• [TASK TO COMPLETE]:
Set the listing down again in full, word for word, with the pictures left out.

• [INFORMATION PROVIDED]:
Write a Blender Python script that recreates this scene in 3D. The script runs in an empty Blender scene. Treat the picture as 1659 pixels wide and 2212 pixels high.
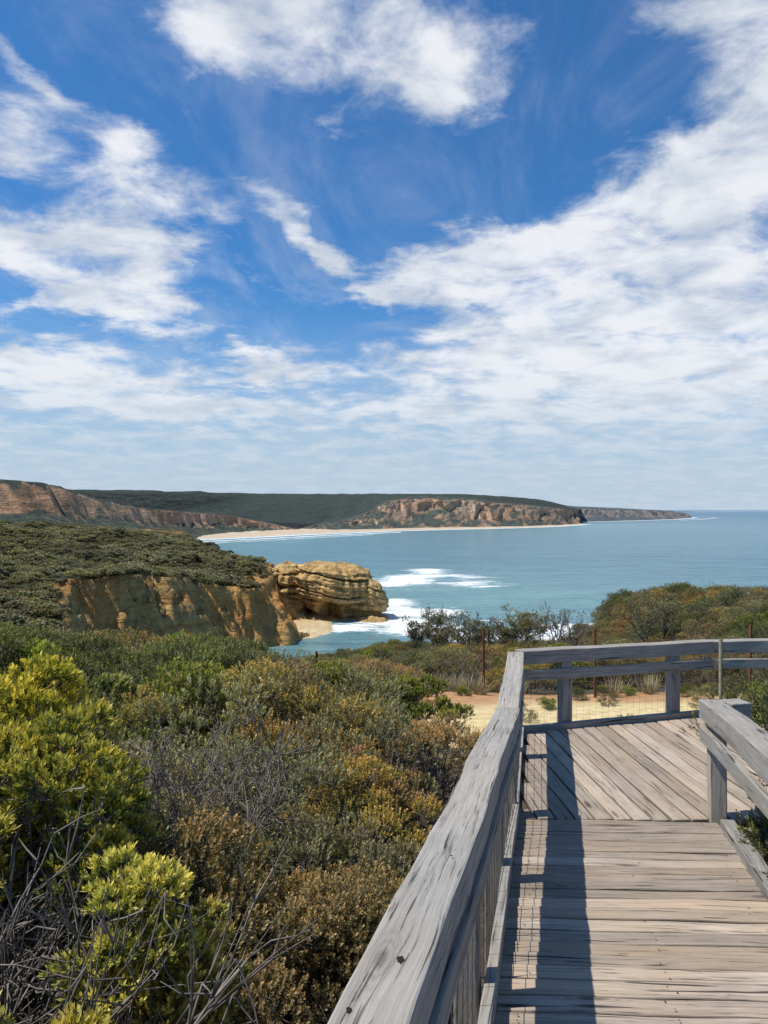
import bpy, math, random
import numpy as np
from mathutils import Vector
random.seed(7); rng=np.random.default_rng(11)
sc=bpy.context.scene
F=1663.0; H=2.13; SEA=-22.9
def pt(u,v,Y):  # image pixel u, v projected out to a given distance -> world metres
    return ((u-829.5)/F*Y, Y, H+(1101-v)/F*Y)
def px(u,Y): return (u-829.5)/F*Y
def sstep(a,b,x):
    t=np.clip((x-a)/(b-a),0,1); return t*t*(3-2*t)
# ---------- numpy noise
def _h(ix,iy,iz,seed):
    n=(ix*374761393+iy*668265263+iz*1274126177+seed*362437)&0xffffffff
    n=((n^(n>>13))*1274126177)&0xffffffff
    return ((n^(n>>16))&0xffff)/65535.0
def vn(x,y,z,seed=0):
    x=np.asarray(x,float);y=np.asarray(y,float)+0*x;z=np.asarray(z,float)+0*x
    ix=np.floor(x).astype(np.int64);iy=np.floor(y).astype(np.int64);iz=np.floor(z).astype(np.int64)
    fx=x-ix;fy=y-iy;fz=z-iz
    fx=fx*fx*(3-2*fx);fy=fy*fy*(3-2*fy);fz=fz*fz*(3-2*fz)
    r=0
    for a in (0,1):
        for b in (0,1):
            for c in (0,1):
                w=(fx if a else 1-fx)*(fy if b else 1-fy)*(fz if c else 1-fz)
                r=r+w*_h(ix+a,iy+b,iz+c,seed)
    return r*2-1
def fbm(x,y,z=0.0,o=4,seed=0):
    r=0;a=1;s=0;f=1
    for i in range(o):
        r=r+a*vn(np.asarray(x)*f,np.asarray(y)*f,np.asarray(z)*f,seed+i*17);s+=a;a*=.5;f*=2.03
    return r/s
# ---------- helpers
def link(o): sc.collection.objects.link(o); return o
def empty(name,loc=(0,0,0)):
    e=bpy.data.objects.new(name,None); e.location=loc; e.empty_display_size=.2; return link(e)
def mesh_obj(name,V,Fa,mat,smooth=False,attrs=None,parent=None,dolink=True):
    m=bpy.data.meshes.new(name)
    V=np.asarray(V,dtype=np.float32)
    if isinstance(Fa,np.ndarray):
        n,k=Fa.shape
        m.vertices.add(len(V)); m.vertices.foreach_set('co',V.ravel())
        m.loops.add(n*k); m.loops.foreach_set('vertex_index',Fa.astype(np.int32).ravel())
        m.polygons.add(n); m.polygons.foreach_set('loop_start',np.arange(0,n*k,k,dtype=np.int32))
        m.update(calc_edges=True)
    else:
        m.from_pydata(V.tolist(),[],Fa)
    m.validate()
    for mm in (mat if isinstance(mat,list) else [mat]): m.materials.append(mm)
    if smooth: m.polygons.foreach_set('use_smooth',[True]*len(m.polygons))
    for k,(typ,arr) in (attrs or {}).items():
        a=m.attributes.new(k,typ,'POINT')
        arr=np.asarray(arr,dtype=np.float32)
        a.data.foreach_set('vector' if typ=='FLOAT_VECTOR' else 'value',arr.ravel())
    m.update()
    o=bpy.data.objects.new(name,m)
    if dolink: link(o)
    if parent: o.parent=parent
    return o
def grid_faces(nr,nc):
    i=np.arange(nr-1)[:,None]*nc+np.arange(nc-1)[None,:]
    i=i.ravel(); return np.stack([i,i+1,i+nc+1,i+nc],1)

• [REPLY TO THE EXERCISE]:
Write a Blender Python script that recreates this scene in 3D. The script runs in an empty Blender scene. Treat the picture as 1659 pixels wide and 2212 pixels high.
import bpy, math, random
import numpy as np
from mathutils import Vector
random.seed(7); rng=np.random.default_rng(11)
sc=bpy.context.scene
F=1663.0; H=2.13; SEA=-22.9
def pt(u,v,Y):  # image pixel u, v projected out to a given distance -> world metres
    return ((u-829.5)/F*Y, Y, H+(1101-v)/F*Y)
def px(u,Y): return (u-829.5)/F*Y
def sstep(a,b,x):
    t=np.clip((x-a)/(b-a),0,1); return t*t*(3-2*t)
# ---------- numpy noise
def _h(ix,iy,iz,seed):
    n=(ix*374761393+iy*668265263+iz*1274126177+seed*362437)&0xffffffff
    n=((n^(n>>13))*1274126177)&0xffffffff
    return ((n^(n>>16))&0xffff)/65535.0
def vn(x,y,z,seed=0):
    x=np.asarray(x,float);y=np.asarray(y,float)+0*x;z=np.asarray(z,float)+0*x
    ix=np.floor(x).astype(np.int64);iy=np.floor(y).astype(np.int64);iz=np.floor(z).astype(np.int64)
    fx=x-ix;fy=y-iy;fz=z-iz
    fx=fx*fx*(3-2*fx);fy=fy*fy*(3-2*fy);fz=fz*fz*(3-2*fz)
    r=0
    for a in (0,1):
        for b in (0,1):
            for c in (0,1):
                w=(fx if a else 1-fx)*(fy if b else 1-fy)*(fz if c else 1-fz)
                r=r+w*_h(ix+a,iy+b,iz+c,seed)
    return r*2-1
def fbm(x,y,z=0.0,o=4,seed=0):
    r=0;a=1;s=0;f=1
    for i in range(o):
        r=r+a*vn(np.asarray(x)*f,np.asarray(y)*f,np.asarray(z)*f,seed+i*17);s+=a;a*=.5;f*=2.03
    return r/s
# ---------- helpers
def link(o): sc.collection.objects.link(o); return o
def empty(name,loc=(0,0,0)):
    e=bpy.data.objects.new(name,None); e.location=loc; e.empty_display_size=.2; return link(e)
def mesh_obj(name,V,Fa,mat,smooth=False,attrs=None,parent=None,dolink=True):
    m=bpy.data.meshes.new(name)
    V=np.asarray(V,dtype=np.float32)
    if isinstance(Fa,np.ndarray):
        n,k=Fa.shape
        m.vertices.add(len(V)); m.vertices.foreach_set('co',V.ravel())
        m.loops.add(n*k); m.loops.foreach_set('vertex_index',Fa.astype(np.int32).ravel())
        m.polygons.add(n); m.polygons.foreach_set('loop_start',np.arange(0,n*k,k,dtype=np.int32))
        m.update(calc_edges=True)
    else:
        m.from_pydata(V.tolist(),[],Fa)
    m.validate()
    for mm in (mat if isinstance(mat,list) else [mat]): m.materials.append(mm)
    if smooth: m.polygons.foreach_set('use_smooth',[True]*len(m.polygons))
    for k,(typ,arr) in (attrs or {}).items():
        a=m.attributes.new(k,typ,'POINT')
        arr=np.asarray(arr,dtype=np.float32)
        a.data.foreach_set('vector' if typ=='FLOAT_VECTOR' else 'value',arr.ravel())
    m.update()
    o=bpy.data.objects.new(name,m)
    if dolink: link(o)
    if parent: o.parent=parent
    return o
def grid_faces(nr,nc):
    i=np.arange(nr-1)[:,None]*nc+np.arange(nc-1)[None,:]
    i=i.ravel(); return np.stack([i,i+1,i+nc+1,i+nc],1)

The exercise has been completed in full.